Co-author Trevor Lawhorn

SM Energy Co. v. Union Pac. R.R. Co. considers a question frequently asked in Texas suits affecting title: When is a suit a trespass to try title action and not a declaratory judgment action?

The dispute

SM Energy and Union Pacific are parties to three oil and gas leases covering lands in Howard County. Each lease contains the same forum-selection clause providing for exclusive venue in “… Omaha, Nebraska and no other place.”

Union Pacific demanded that SM pay damages for breaching the leases. SM failed to pay in time but later tendered the damages and identified other leases in violation of a most-favored-nations clause. Union Pacific eventually accepted tender of SM’s offer, but maintained that SM owed $5mm+ in liquidated damages.

SM sued Union Pacific in Howard County asserting SM’s ownership of the leasehold estate and claiming that Union Pacific unlawfully dispossessed SM of its right to possession. Union Pacific responded with a motion to dismiss for improper venue, arguing that Omaha was the proper forum, citing the forum-selection clause and Texas’ “major transactions” venue rule (Civil Practice and Remedies Code §15.020).

The trial court granted Union Pacific’s motion. SM appealed and argued that the trial court erred in enforcing the forum-selection clause and erred by finding that Nebraska was a proper forum to litigate the dispute.

The appeal

The Court of Appeals affirmed.

SM asserted that its trespass-to-try-title action could only be litigated in Texas; therefore a Texas court has exclusive subject-matter jurisdiction.  The Court considered the substance of SM’s petition and saw a claim for declaratory judgment to determine SM’s obligations, not trespass-to-try-title. SM pleaded certain elements of trespass-to-try-title but its claims of dispossession were, in substance, dependent on an initial determination that the liquidated damages provision was unenforceable.

Second, the Court disagreed that SM’s claim was a suit to remove a cloud on title. SM could not show that Union Pacific’s claim was invalid or unenforceable, which is a prerequisite to a suit to remove a cloud on title.

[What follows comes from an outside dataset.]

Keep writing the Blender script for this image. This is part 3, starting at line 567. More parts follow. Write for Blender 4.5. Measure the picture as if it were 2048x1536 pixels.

Third, the Court disagreed with SM’s contention that enforcement of the forum selection clause would violate Texas’s public policy against piecemeal litigation. For all intents and purposes, the claimant was Union Pacific because Union Pacific is the party asserting that SM breached the leases.

The trial court also erred by finding that Nebraska was a proper forum to litigate the dispute—The 640-acre lease met the requirements of a “major transaction” as described by the venue rule. This question turned on whether the lease evidenced consideration exceeding $1mm for purposes of the statute. The lease failed to state consideration exceeding $1mm, but related documents could be considered as evidence of a major transaction. One week after execution of the lease, Union Pacific confirmed to SM’s predecessor-in-interest that the original lessee paid Union Pacific a lease bonus of $2.4mm. The court considered confirmation to be a separate instrument that was executed at the same time, for the same purpose, and in the course of the same transaction such that the documents could be analyzed together.


  • Courts will look to the substance, not the form, of a party’s pleadings to determine whether a claim is for trespass-to-try title or declaratory judgment.
  • When the issue of dispossession of title is secondary to the determination of the breach or enforceability of a contract, courts may find the case to be for declaratory judgment, not trespass-to-try-title action.
  • The lease and separate documents reflecting payments that relate to the lease may be construed together for purposes of establishing the value of the lease.

RIP Sonny Corleone and Paulie Walnuts.